Con una voz débil, un gesto de cabeza y un asentimiento ocular de todos, se cerró el discurso, volvió La Simona y su primer chiste fue celebrado con algarabía extraordinaria, no solo porque se tratara de una historia más o menos divertida, sino porque en nuestras forzadas risas se alejaba la tensión vivida por la afirmación de Jesús.

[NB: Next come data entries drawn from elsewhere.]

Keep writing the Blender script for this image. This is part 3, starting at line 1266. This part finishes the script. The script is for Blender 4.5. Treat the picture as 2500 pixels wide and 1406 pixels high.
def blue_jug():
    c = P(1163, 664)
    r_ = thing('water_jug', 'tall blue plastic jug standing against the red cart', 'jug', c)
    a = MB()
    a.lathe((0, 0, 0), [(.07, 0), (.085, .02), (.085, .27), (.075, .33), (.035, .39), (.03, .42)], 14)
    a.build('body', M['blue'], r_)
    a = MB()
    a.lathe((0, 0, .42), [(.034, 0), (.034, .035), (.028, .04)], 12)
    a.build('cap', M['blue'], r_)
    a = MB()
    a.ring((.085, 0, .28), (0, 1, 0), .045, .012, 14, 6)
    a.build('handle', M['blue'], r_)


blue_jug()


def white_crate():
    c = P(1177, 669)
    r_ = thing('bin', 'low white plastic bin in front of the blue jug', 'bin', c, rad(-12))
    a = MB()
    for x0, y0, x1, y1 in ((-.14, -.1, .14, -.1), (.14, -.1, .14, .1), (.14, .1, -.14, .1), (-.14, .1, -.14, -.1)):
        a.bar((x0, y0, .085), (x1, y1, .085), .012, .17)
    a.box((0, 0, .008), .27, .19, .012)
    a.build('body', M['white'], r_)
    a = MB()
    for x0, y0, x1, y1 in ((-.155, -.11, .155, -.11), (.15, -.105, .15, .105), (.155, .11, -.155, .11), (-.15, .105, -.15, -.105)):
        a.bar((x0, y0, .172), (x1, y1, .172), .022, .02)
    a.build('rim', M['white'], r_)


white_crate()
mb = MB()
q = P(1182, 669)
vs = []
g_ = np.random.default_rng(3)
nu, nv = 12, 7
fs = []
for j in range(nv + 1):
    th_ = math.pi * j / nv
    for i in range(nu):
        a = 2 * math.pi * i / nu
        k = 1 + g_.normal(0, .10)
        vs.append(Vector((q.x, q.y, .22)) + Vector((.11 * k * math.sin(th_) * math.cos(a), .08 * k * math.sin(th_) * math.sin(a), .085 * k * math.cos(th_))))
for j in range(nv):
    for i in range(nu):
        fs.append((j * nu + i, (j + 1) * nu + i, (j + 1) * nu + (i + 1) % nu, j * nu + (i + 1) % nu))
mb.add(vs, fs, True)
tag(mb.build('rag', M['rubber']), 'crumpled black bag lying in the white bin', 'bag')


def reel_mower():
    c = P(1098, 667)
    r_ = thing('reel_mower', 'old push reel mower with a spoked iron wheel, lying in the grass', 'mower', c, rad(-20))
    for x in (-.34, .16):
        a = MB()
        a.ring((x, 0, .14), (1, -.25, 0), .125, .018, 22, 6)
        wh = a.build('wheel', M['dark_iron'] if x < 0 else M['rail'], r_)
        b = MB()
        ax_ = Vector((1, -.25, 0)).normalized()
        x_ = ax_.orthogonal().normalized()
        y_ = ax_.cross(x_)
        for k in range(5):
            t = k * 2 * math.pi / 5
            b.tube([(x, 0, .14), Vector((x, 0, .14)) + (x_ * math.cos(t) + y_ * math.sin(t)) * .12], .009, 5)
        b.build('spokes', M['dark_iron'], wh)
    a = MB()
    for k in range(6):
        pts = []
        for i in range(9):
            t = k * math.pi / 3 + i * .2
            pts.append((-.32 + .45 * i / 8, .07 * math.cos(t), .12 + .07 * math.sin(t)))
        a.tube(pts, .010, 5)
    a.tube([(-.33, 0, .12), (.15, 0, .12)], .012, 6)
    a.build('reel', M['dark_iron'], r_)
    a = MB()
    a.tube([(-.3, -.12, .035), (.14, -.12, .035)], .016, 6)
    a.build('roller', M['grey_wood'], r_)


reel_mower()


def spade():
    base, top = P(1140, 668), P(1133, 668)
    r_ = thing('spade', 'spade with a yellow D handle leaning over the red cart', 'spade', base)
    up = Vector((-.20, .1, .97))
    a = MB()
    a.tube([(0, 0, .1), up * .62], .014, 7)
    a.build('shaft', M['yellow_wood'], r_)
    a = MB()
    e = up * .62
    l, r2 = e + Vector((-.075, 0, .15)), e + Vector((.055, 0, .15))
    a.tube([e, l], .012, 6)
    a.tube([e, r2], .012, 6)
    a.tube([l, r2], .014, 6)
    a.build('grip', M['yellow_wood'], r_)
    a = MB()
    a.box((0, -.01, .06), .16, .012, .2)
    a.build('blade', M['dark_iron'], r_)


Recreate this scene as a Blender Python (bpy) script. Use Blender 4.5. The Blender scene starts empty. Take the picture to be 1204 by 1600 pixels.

En aquellas tardes, después de almorzar, nos quedábamos charlando en la terraza del hotel, contemplando maravillados la puesta de sol que se dejaba caer sobre La Gomera, la isla que se divisaba rumbo sur desde nuestro lugar de tertulia, tiñendo de rojo un mar calmo, sereno, profundo, desvelando un horizonte tras el que se adivinaba América. Comenzaba a soñar. Sentía los alisios sobre mi nuca mientras sujetaba la rueda de un barco que navegaba de aleta con rumbo a Antigua, en mitad del Caribe. Tal vez en algún momento rolara unos grados la dirección del viento y arrumbáramos a Santo Domingo. La arribada carecía de excesiva importancia. Lo que contaba era navegar.

Mientras el avión cruzaba el trozo del Atlántico que separa a Tenerife de la Península medité sobre el encuentro. En el plano humano, ningún roce sustancial. ¿Sería cierto que Jesús tenía la información? ¿Quién sería esa fuente tan exacta? Lo pensé despacio y llegué a la conclusión de que era mejor no comentarlo con el Rey.

16

Esta mañana rondaba por la biblioteca en la que guardo los libros de mi autoría con el fin de localizar un ejemplar de
Memorias de un preso
que quería firmar y entregar dedicado a un paisano gallego que me había abordado el día pasado cuando paseaba por la plaza de Chaguazoso. Tomé el primero, situado en el costado izquierdo del mueble, y me di cuenta de que uno de esos papelitos que indican el número de ejemplares se encontraba entre sus páginas. Lo abrí exactamente por ese lugar.

No sé si muchos o pocos son los que creen en las sincronías, pero he de decir que cuando fui a la biblioteca a por ese ejemplar me encontraba a punto de redactar mis vivencias en el inolvidable año 1992, una vez que llegamos vivos y coleando —no lo que podíamos, sino lo que nos dejaban colear— a esa mítica fecha, llena de fastos políticos, inauguraciones, festejos, visitantes, ferias y ejemplares consanguíneos o agnaticios de la misma familia. Y resulta que el primer gran evento que tuvo lugar para mí en ese año fue el Congreso del Vaticano que se celebró en la segunda semana de enero del año llamado Universal. Y ¿por qué hablo de sincronías? Pues porque al tomar el libro y abrir sus páginas por ese lugar indicado me encontré con lo que en ese texto escribí acerca de un libro llamado
El hombre en busca de destino
. Era una especie de diario intimista de un judío prisionero en Auschwitz, Victor Frankl, sobreviviente de semejante locura. Escribió: «Hemos conocido al hombre tal como es. El hombre es el ser que inventó las cámaras de gas de Auschwitz; pero también es el ser que al entrar en esas cámaras de gas murmuró Shemá Israel».